Bleecker Timeline

Since western Bleecker Street's unprecedented luxury boom began in 2001, approximately 44 small businesses have vanished and been replaced with upscale shopping mall chains. Let it sink in: 44 long-time neighborhood businesses, every single one of them gone, in about a decade. How did it happen? We've looked at it before, but I keep trying to get my head around it, so I made a timeline.


cupcake dancers


The Wave Begins

2000: Sex & the City's Carrie Bradshaw bites into a pink-frosted Magnolia cupcake--the cupcake that launched a thousand luxury boutiques.

2001: The New York Times reports on Marc Jacobs' arrival on Bleecker. Said Jacobs' president Robert Duffy, "If I could have 20 stores on Bleecker Street, I would." He plunks down three at a time. (Now there are six within a few blocks.) Later, a Marc Jacobs employee explains to the Villager, "Our goal was to take advantage of the huge concentration of young people who flooded into the area, especially with the ‘Sex and the City’ show."

2002: Ralph Lauren follows Marc Jacobs and opens his first Bleecker store. (Now there are three.)

2004: Intermix arrives, along with many, many more upscale shops. Several long-time businesses are pushed out by massive, incomprehensible rent hikes.


shirt by Mike Joyce


The Tipping Point

2005: The New York Times files a giddy report on the new Bleecker Street. Retail space is renting for $300 per square foot, up from $75 in 2002. Monthly rents are at $25,000. Says one realtor, "Marc Jacobs has done on Bleecker Street what it did on Melrose Place in Los Angeles."

New York Magazine publishes a major profile of the Bleecker boom in an article on micro-neighborhoods: "Soho took fifteen years to become a handbag colony. Bleecker took only three." One local shopper complains, "I’m not so happy about the Guccis and the Polos coming in here. It seems like we’re losing our neighborhood feel."
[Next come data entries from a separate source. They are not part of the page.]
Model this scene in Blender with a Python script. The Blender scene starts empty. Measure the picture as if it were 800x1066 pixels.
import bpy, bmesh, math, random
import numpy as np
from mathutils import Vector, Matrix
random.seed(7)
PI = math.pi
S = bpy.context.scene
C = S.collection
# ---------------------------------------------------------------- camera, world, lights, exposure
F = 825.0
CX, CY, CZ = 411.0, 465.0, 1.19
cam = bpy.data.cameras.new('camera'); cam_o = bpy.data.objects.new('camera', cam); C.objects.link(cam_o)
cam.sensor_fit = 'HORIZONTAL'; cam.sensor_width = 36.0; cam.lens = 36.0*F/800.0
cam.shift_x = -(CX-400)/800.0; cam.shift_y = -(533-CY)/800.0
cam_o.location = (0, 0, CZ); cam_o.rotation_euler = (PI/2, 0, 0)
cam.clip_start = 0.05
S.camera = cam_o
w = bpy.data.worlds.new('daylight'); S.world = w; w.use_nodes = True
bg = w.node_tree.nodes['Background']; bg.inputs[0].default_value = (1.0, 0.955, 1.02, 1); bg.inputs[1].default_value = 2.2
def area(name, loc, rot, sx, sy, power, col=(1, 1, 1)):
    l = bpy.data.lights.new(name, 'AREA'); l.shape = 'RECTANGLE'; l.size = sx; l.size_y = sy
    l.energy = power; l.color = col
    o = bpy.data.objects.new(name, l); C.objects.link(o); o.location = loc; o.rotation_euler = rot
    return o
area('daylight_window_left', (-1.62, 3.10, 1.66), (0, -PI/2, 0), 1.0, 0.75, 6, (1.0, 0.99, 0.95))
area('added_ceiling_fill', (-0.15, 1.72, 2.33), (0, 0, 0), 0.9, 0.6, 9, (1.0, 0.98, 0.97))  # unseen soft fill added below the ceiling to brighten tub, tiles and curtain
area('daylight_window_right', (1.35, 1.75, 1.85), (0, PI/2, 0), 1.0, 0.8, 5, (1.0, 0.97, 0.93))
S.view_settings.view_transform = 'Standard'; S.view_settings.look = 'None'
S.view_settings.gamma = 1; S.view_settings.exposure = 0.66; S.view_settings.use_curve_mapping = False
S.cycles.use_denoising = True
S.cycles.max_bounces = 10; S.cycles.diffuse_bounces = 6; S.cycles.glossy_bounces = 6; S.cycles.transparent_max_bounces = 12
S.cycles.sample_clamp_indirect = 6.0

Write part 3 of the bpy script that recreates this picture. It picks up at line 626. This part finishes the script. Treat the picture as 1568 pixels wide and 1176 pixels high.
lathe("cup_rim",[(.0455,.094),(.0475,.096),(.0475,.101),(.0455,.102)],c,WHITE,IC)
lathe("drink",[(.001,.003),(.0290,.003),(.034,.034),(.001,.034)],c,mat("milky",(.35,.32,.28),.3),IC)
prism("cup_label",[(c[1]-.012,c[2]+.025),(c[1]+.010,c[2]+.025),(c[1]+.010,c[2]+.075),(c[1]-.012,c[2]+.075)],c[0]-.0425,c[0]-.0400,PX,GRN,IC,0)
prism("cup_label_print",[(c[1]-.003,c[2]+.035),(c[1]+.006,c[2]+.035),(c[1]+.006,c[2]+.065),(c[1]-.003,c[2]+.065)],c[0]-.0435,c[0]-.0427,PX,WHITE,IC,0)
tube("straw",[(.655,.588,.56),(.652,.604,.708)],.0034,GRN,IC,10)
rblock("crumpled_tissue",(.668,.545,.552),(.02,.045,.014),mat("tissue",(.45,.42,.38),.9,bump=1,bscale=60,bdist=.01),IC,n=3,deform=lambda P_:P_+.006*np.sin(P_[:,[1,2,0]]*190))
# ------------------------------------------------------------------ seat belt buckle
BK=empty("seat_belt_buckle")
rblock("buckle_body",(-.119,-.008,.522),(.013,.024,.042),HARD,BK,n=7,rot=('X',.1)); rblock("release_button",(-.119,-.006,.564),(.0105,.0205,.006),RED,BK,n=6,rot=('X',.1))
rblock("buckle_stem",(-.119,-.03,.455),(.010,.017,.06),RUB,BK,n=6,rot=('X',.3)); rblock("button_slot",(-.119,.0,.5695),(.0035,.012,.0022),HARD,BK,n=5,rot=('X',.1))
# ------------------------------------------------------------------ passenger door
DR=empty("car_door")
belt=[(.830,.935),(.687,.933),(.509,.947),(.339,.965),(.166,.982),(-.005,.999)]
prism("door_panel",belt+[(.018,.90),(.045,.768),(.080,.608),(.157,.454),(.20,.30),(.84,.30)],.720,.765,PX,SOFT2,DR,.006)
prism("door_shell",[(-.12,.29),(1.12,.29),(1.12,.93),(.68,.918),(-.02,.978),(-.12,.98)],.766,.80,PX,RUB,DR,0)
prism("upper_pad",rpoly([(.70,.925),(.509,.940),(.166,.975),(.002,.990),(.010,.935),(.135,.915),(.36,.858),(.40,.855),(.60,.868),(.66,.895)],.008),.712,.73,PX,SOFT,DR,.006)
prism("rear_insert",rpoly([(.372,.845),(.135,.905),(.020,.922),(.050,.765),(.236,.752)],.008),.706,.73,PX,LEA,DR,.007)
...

The Aftershocks Keep Rolling

2007: Condomania shutters after 16 years due to "skyrocketing rents."

2008: Nusraty Afghan Imports is pushed out after 30 years--the rent spikes to $45,000 a month (a Brooks Brothers moved in). Eve Salon closes after 25 years (Jack Spade moved in).

2009: Biography Bookshop is priced out after 25 years.

2010: Luxury gets a big second wind and rents along Bleecker climb to $500 per square foot. A Marc Jacobs bookstore moves into Biography's spot. Treasures & Trifles antiques shutters after 44 years. Leo Design antiques shutters after 15 years. Toons Thai restaurant closes after 25 years.

2011: Jo Malone and Freeman's Sporting Club open shop, pushing Bleecker's luxury wave well past the 10th Street borderline. Etc. Grocery newsstand shutters and becomes a Goorin Brothers hat shop. The park on Bleecker is shut down and renovated into something fancier.

2012: One of western Bleecker's oldest and last remaining holdouts, A Clean, Well-Lighted Place gallery and frame shop shutters after 36 years.



Look at those numbers. Rents shot from $75 to $300 per square foot in 3 years, then to $500 in another 5 years. Monthly rents went from an already elevated $25,000 to $45,000 in just 3 years (and the $45,000 was 3 years ago--how much is it now?). Over 200 years of combined business lifetimes were wiped out in 3 years--and much more I didn't cover here.

So when people say to you, "New York has always changed--it's normal, get over it," point them to the far end of Bleecker Street. Show them the numbers. There's nothing normal about it.